Il Giallo e la Storia

Sara Valentina Di PalmaDi Carlo Lucarelli, incontrato la scorsa domenica alla settima edizione del Festival del Giallo di Pistoia, mi affascina l’ambientazione storica di diversi suoi romanzi, sin dall’esordio con Carta bianca (edito nel 1990 da Sellerio, primo lavoro con protagonista il fortunato personaggio del commissario De Luca, il quale opera negli ultimi anni del fascismo repubblicano). Il giallo, che da domenica reca una dedica autografa ad un bambino di sei anni il quale si è presentato con il libro in mano, serio serio, per farselo firmare dallo “scrittore famoso” (piccolo premio per la quasi paziente attesa durante la conferenza), mi fa pensare all’irrisolto dilemma tra scienza ed arte – ammesso che la storia possa essere considerata una scienza, cosa su cui vi sono pareri discordi, come rifletteva già Marc Bloch analizzando la contrapposizione tra story e history nel suo Apologia della storia o mestiere di storico e rivendicando la legittimità della storia tra le scienze umane.

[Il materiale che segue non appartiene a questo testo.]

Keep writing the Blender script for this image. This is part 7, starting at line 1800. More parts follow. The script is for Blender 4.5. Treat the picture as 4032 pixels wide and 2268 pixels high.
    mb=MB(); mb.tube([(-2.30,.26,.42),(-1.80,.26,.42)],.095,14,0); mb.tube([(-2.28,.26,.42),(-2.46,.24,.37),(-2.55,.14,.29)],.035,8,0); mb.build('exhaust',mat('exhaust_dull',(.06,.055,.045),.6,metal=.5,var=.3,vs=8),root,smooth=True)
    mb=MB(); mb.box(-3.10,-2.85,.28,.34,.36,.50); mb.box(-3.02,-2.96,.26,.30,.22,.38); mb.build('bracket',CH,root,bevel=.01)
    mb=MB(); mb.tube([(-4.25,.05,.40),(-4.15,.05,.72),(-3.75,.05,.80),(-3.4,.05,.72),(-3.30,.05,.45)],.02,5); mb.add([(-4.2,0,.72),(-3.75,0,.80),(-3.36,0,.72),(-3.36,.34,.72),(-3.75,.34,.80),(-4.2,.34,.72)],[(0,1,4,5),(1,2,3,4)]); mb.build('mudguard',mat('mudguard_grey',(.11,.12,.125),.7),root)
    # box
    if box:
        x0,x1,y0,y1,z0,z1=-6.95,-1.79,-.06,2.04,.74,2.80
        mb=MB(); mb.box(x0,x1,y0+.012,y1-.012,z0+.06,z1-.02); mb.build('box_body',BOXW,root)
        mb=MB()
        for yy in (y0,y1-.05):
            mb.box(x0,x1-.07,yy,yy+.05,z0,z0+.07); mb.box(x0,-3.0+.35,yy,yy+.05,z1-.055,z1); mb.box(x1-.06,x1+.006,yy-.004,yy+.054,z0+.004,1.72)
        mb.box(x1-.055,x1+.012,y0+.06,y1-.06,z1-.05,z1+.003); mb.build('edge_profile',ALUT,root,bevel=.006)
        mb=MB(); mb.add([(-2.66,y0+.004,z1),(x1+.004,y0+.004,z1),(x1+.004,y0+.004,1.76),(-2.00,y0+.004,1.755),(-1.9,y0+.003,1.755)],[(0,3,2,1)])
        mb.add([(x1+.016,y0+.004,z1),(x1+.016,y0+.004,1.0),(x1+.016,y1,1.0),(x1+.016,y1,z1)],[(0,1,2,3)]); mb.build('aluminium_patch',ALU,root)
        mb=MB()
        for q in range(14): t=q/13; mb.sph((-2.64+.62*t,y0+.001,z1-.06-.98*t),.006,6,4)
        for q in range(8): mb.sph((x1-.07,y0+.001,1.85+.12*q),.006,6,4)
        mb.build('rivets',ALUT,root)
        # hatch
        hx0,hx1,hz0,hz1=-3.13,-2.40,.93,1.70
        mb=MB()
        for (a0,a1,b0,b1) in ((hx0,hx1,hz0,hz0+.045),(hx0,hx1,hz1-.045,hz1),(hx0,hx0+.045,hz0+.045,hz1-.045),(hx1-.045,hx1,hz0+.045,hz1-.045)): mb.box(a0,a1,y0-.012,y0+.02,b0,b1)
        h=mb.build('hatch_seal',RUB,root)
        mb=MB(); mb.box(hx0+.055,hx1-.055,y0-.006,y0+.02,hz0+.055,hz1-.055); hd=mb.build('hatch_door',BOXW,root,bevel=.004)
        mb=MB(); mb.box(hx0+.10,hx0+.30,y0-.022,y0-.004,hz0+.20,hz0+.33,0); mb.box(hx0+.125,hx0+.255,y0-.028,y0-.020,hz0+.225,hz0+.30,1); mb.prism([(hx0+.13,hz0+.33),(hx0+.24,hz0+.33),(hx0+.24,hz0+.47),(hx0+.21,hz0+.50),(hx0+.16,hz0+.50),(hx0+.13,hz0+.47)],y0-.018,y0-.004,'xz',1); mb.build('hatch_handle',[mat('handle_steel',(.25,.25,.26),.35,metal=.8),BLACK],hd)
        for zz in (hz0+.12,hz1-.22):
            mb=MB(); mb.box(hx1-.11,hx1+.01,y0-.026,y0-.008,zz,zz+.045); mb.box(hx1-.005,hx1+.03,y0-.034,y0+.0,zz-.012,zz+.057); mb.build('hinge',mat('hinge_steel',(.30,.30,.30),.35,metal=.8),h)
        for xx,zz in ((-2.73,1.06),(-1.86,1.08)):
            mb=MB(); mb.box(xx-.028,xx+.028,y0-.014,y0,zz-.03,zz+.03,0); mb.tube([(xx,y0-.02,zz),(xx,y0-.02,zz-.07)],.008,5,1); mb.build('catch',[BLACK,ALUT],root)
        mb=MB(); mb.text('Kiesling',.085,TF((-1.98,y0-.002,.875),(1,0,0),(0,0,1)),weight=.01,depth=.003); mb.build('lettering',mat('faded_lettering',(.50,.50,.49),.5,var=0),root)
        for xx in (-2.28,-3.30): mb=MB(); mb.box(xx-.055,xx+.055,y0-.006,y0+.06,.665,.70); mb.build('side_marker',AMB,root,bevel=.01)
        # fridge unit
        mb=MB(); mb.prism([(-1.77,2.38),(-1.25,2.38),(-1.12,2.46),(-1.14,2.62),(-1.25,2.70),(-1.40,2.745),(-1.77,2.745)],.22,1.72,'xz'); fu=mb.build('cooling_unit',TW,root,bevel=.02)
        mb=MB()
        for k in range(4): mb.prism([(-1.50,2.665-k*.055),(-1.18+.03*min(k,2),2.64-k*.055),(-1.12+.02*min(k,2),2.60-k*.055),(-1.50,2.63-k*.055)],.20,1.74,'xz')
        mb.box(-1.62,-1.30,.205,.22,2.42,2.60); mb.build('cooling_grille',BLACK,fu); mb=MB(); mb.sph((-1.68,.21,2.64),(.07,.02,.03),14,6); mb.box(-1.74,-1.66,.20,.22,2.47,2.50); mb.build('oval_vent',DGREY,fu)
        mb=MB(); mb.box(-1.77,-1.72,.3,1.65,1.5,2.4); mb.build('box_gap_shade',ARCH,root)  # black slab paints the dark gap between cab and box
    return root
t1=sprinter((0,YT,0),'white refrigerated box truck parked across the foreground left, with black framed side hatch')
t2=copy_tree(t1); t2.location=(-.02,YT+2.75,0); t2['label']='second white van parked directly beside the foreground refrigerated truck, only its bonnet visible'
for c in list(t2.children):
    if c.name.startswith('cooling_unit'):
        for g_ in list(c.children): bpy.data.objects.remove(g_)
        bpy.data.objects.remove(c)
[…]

Lucarelli ha infatti tratto ispirazione dalla sua tesi di laurea in storia contemporanea sull’apparato poliziesco della Repubblica di Salò, per dare vita al suo primo romanzo la cui vicenda si svolge negli ultimi giorni del regime repubblichino. Questo periodo è probabilmente tra quelli che più interessano allo scrittore, credo, insieme ai primi anni Cinquanta su cui Lucarelli si è soffermato nell’incontro pistoiese, ricordando come un apparente caso di cronaca nera, la morte di Wilma Montesi nel 1953, sveli il primo grande giallo italiano e scandalo pubblico del dopoguerra (il caso è analizzato dallo stesso Lucarelli in Nuovi misteri d’Italia. I casi di Blu notte, Einaudi 2004).
Gli anni del fascismo e dell’immediato dopoguerra tornano non solo nei romanzi incentrati sul commissario De Luca, tra cui il recentissimo Intrigo italiano (quarto della serie) edito da Einaudi lo scorso gennaio, ma anche in lavori che hanno riscosso riconoscimenti importanti come Indagine non autorizzata, ambientato nel 1936 e vincitore nel 1993 del premio Alberto Tedeschi – dedicato all’editore, traduttore, direttore editoriale, noto soprattutto per aver diretto dal 1933 dopo Lorenzo Montano (nato Danilo Lebrecht da famiglia ebraica originaria dei Carpazi) la collana “gialli Mondadori” per gran parte della sua vita, e costretto dalle leggi razziste del 1938 ad usare il cognome materno Borio per continuare a lavorare.
Lucarelli, inserendo i suoi personaggi in una cornice storica accuratamente studiata e ricostruita, sembra confermare ciò che Carlo Ginzburg affermava provocatoriamente quando scriveva che “in un individuo mediocre, di per sé privo di rilievo e proprio per questo rappresentativo, si possono scrutare come in un microcosmo le caratteristiche di un intero strato sociale in un determinato periodo storico” (Il formaggio e i vermi. Il cosmo di un mugnaio del ‘500, Einaudi 197698, p. XIX), e alla fine non abbiamo solo letto piacevoli romanzi, ma ci siamo affacciati su un periodo particolarmente complesso della nostra storia.
E, forse, abbiamo anche risolto la vexata quaestio se sia possibile e lecito occuparsi sia di letteratura sia di ricerca e pubblicare narrativa ed al contempo saggistica, se come Lucarelli stesso, citando Malerba, ha affermato di scrivere (anche) per sapere quello che lui stesso pensa.